As the unnerving stuff escalates into actual violence (CONTENT WARNING: ANIMAL CRUELTY), Meg begins to piece together some very, very strange facts and comes up with a truly frightening picture.
As I read the story, I was genuinely unsettled and disturbed. I can't say I expected the twist, having thought from the get-go there was going to be one. What it was, however, surprised me. Author Jinks deserves big ups for her unnerving choice of an ending. It was not what I'd thought it would be, and made the story that much more appealing to me.
Animal cruelty cost the book a star. I understood why Author Jinks made that choice, and I wasn't inclined to put the book down for good because of it, but it was dreadful and I warn my more sensitive readers (Kathy!) not to consider this tale for their own shelves.

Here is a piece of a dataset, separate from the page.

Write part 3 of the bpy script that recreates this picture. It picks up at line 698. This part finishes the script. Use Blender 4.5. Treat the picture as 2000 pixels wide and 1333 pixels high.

The topic of incest and the crime of rape are factors in this story. They are hot buttons for many. I will say that Auhtor Jinks does not sensationalize them. They aren't dwelt on with ghoulish and repugnant "look! LOOK at how AWFUL men are!" glee. They are presented as facts, and as crimes; they are part of the women's experiences, and are told to us, the readers, as such.
I quite liked the pace set by Author Jinks. We're not in a hurry to get where we're going; there are interesting side characters and the land itself is a character of a sort. That, from my point of view, set the stakes effectively high for Meg, and for the reader. Anything that disrupts this lovely woman's Bolt Hole is a Bad Thing. And boy oh boy, the bad thing is very, very bad indeed. As Spooktober reads go, I think this one is as scary and as nightmarish as they come. Perfect for y'all ghoulies looking for a safe place to be wound up and scared witless!